Pendant ce temps-là je pense aux accusés, à quoi ils pensent ? Est-ce que ceux qui sont accusés d’avoir vendu des armes se disent : « Ben voilà les armes que je vends, ça fait ça », ça détruit le corps de Simon Fieschi, ça détruit des familles. A quoi ils pensent ceux qui ont juste cru que ça allait être un braquage ? Quand ils voient le cadavre de Charb dans du sang ? Et qu’ils entendent la douleur de Chloé ? Retour à l’audience et Jipé le retraité est ultra vénère qu’on lui demande sa carte d’identité : « J’ai JAMAIS vu ça. » A côté de lui une dame parle du « radicalisme chez les fonctionnaires y’en a beaucoup ! »
L’audience commence avec deux jeunes femmes à la barre, Marie et Jeanne. Elles ont demandé à témoigner ensemble, ça a été accepté, elles sont les premières filles de Tignous. Y’en a une qui a une robe, elle a 25 ans, l’autre un jean patte d’eph et des Birkenstock, elle a 23 ans. Elles sont là : « Pas beaucoup, juste pour dire une ou deux anecdotes » sur « ce papa, on ne dit plus ce mot. » Elles voulaient témoigner de leur fratrie recomposée, ce papa « merveilleux qui nous a appris à optimiser l’espace d’un lave-vaisselle », elles expliquent qu’il ne savait leur faire que des palmiers sur la tête quand elles étaient petites, qu’il leur disait dix fois « je t’aime » chaque jour, « il se levait Bonjour je t’aime, au revoir je t’aime », elles pensaient que c’était la normalité. Tous les témoignages sur Tignous dégueulent d’amour, c’est très très beau.
Voilà Louiza la fille de Mustapha Ourrad, le correcteur de Charlie, il a été tué. Elle n’était pas sûre d’avoir la force de témoigner. Elle parle de la Kabylie, de ce papa arrivé en France dans les années 80 qui est allé direct sur la tombe de Baudelaire pour y mettre deux gitanes, un cadeau car « mon père pensait que c’est ce qu’il aurait fumé à cette époque ». Elle explique qu’il est devenu correcteur en 1995, que c’était un amoureux du Français, sa troisième langue. Elle dit que normalement il n’allait pas au journal le mercredi mais là il y avait un hors-série et fallait le boucler. Elle est super timide, elle dit : « Je n’étais pas partie civile. En fait au printemps 2014 on a décelé une tumeur au cerveau chez maman et elle s’est mise partie civile direct. Maman est décédée en 2018, j’ai pris le relais. » Quand elle dit ça elle s’étouffe dans ses sanglots et moi aussi.
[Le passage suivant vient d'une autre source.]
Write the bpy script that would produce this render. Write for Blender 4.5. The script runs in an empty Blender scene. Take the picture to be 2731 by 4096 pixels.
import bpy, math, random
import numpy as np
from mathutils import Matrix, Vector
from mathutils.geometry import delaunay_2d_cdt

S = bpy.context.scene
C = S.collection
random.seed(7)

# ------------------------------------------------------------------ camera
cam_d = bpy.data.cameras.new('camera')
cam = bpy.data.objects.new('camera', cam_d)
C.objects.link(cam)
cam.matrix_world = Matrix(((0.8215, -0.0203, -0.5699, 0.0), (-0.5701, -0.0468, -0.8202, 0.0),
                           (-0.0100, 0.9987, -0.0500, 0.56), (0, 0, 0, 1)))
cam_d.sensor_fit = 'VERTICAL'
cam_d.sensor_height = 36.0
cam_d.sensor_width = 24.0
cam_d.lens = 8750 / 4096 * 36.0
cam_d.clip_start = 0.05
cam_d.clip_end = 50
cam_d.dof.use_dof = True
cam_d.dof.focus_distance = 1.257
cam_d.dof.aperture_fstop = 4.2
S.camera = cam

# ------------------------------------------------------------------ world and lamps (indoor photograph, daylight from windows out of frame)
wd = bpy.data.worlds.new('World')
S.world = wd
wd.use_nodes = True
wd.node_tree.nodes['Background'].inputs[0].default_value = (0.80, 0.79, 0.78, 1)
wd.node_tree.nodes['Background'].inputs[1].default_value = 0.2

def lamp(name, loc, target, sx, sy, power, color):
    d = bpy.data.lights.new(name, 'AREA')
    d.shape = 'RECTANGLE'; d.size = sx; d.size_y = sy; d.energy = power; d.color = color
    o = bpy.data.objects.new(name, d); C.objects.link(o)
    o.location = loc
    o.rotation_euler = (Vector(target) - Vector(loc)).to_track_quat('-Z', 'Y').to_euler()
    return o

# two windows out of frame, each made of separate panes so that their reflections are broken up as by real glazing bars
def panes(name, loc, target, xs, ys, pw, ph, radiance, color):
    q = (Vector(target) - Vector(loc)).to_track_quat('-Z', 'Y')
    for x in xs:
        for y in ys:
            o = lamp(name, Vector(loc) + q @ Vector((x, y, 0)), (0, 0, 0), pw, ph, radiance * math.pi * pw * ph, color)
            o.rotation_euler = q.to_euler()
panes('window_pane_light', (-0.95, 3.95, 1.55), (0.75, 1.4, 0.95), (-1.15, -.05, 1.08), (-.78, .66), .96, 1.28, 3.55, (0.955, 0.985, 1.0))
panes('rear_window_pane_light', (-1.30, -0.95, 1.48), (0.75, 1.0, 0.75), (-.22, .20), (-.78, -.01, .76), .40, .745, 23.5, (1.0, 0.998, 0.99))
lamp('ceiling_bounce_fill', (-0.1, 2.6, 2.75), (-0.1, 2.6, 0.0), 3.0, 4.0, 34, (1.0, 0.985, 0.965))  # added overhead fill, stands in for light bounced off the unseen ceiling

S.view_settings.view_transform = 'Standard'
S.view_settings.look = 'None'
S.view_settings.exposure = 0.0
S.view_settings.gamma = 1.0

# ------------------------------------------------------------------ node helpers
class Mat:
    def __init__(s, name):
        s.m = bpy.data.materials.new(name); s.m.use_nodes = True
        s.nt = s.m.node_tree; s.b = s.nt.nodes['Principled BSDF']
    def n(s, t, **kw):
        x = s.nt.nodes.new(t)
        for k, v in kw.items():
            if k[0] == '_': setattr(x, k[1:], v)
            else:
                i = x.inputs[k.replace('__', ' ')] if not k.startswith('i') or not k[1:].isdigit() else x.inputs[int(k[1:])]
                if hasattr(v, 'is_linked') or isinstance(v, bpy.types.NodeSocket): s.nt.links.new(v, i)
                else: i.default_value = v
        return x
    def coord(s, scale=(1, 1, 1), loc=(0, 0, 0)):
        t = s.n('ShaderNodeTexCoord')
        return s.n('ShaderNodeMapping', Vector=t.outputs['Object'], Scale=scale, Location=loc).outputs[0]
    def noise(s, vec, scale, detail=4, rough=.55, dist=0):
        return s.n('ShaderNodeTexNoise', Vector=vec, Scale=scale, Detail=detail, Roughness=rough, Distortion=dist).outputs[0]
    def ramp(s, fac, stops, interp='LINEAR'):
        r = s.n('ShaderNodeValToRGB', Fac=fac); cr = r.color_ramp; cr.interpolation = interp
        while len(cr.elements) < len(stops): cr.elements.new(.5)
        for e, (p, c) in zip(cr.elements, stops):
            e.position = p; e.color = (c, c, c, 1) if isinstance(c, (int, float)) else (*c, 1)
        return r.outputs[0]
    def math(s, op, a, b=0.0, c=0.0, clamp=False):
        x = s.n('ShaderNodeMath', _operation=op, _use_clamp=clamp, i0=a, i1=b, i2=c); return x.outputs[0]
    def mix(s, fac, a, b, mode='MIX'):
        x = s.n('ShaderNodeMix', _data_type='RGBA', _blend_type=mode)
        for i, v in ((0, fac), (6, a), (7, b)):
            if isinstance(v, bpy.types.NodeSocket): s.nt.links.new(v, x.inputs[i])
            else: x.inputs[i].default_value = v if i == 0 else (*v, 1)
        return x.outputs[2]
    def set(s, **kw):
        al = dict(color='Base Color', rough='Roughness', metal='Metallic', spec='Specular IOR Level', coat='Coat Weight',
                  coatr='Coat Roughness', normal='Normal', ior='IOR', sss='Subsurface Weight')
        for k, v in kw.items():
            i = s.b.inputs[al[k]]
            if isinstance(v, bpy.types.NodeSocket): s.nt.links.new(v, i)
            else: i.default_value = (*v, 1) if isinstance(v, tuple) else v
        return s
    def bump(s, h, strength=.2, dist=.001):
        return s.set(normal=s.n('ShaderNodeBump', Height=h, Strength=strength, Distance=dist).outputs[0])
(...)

C’est peut-être l’accumulation de témoignages durs, ou peut-être le contraste énorme entre les témoignages pour Tignous qui résumaient une vie comme un joyeux bordel où les ex côtoient les actuelles, la centaine d’amis, les deux témoignages racontent la même chose mais chez Chloé il y a le partage avec des dizaines d’amis, chez Louiza c’est la solitude. Elle a 26 ans, 21 ans quand son père meurt. Elle n’a plus que son frère plus jeune qu’elle. Elle essaie quand même de raconter son père qui aimait Brassens, Brel, Léo Ferré et Idir, elle raconte les vacances en Ardèche. Elle termine en pleurant : « Chaque jour il me manque, à moi et à mon frère. » Même dans ça, dans l’amour qu’elle porte encore à son père, elle semble s’excuser. Le Président évoque un peu Mustapha, homme de l’ombre. C’est bien il faut le faire pour connaître cet homme qui a transmis sa discrétion à sa fille et moi je pleure sous mon masque. Une pause est demandée.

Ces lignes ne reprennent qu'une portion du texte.